◆ PROVIDED ENTRIES ◆
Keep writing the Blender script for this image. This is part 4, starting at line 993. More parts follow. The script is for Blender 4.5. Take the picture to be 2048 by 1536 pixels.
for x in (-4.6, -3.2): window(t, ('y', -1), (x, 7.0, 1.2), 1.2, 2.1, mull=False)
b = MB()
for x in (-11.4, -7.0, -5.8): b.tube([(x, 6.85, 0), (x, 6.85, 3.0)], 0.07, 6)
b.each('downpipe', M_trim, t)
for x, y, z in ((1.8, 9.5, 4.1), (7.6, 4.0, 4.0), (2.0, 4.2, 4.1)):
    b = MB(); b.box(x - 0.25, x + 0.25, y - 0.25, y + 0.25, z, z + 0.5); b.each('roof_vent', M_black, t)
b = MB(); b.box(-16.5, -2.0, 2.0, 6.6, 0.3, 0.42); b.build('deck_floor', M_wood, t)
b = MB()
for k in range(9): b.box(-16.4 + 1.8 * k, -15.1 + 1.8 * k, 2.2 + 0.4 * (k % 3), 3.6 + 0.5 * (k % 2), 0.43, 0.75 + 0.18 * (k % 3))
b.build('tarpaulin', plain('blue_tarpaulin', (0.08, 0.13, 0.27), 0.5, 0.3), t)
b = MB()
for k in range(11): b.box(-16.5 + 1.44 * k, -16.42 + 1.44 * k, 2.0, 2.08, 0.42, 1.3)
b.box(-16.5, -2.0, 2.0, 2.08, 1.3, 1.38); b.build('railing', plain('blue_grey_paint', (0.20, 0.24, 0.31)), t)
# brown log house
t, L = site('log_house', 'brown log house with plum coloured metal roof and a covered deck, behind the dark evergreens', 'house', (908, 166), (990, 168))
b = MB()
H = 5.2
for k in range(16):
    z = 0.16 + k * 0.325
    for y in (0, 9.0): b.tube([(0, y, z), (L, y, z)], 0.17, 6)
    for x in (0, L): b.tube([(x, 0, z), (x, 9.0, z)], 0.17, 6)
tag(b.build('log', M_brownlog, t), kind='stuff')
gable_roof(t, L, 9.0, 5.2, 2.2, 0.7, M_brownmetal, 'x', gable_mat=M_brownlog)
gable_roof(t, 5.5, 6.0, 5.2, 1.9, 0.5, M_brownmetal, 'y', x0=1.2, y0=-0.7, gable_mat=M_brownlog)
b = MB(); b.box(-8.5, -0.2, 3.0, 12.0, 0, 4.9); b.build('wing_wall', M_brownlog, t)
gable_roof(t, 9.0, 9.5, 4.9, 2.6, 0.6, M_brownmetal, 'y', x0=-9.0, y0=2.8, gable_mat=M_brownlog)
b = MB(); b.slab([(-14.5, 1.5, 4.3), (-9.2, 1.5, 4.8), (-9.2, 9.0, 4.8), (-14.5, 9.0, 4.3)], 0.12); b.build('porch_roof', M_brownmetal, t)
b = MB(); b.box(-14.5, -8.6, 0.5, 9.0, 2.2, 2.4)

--

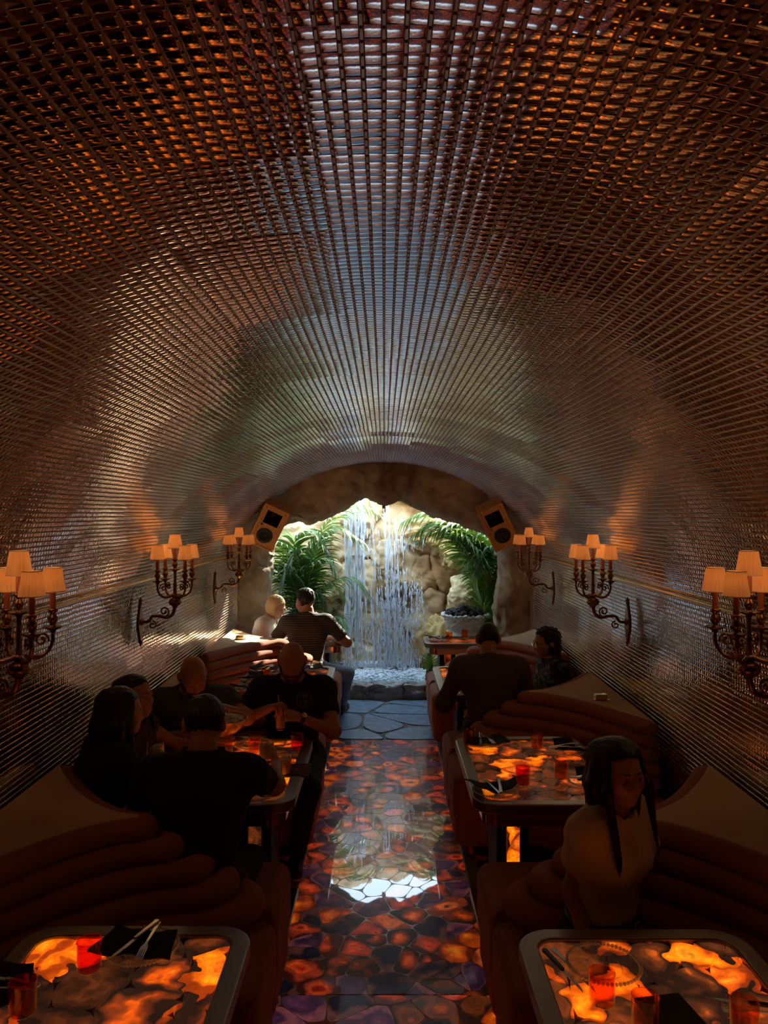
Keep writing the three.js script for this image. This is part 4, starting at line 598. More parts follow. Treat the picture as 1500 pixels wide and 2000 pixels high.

◆ EXERCISE AIM ◆
Search the listing for the string "this". Copy each line where it turns up.

◆ CORRECT RESULT ◆
Keep writing the Blender script for this image. This is part 4, starting at line 993. More parts follow. The script is for Blender 4.5. Take the picture to be 2048 by 1536 pixels.
Keep writing the three.js script for this image. This is part 4, starting at line 598. More parts follow. Treat the picture as 1500 pixels wide and 2000 pixels high.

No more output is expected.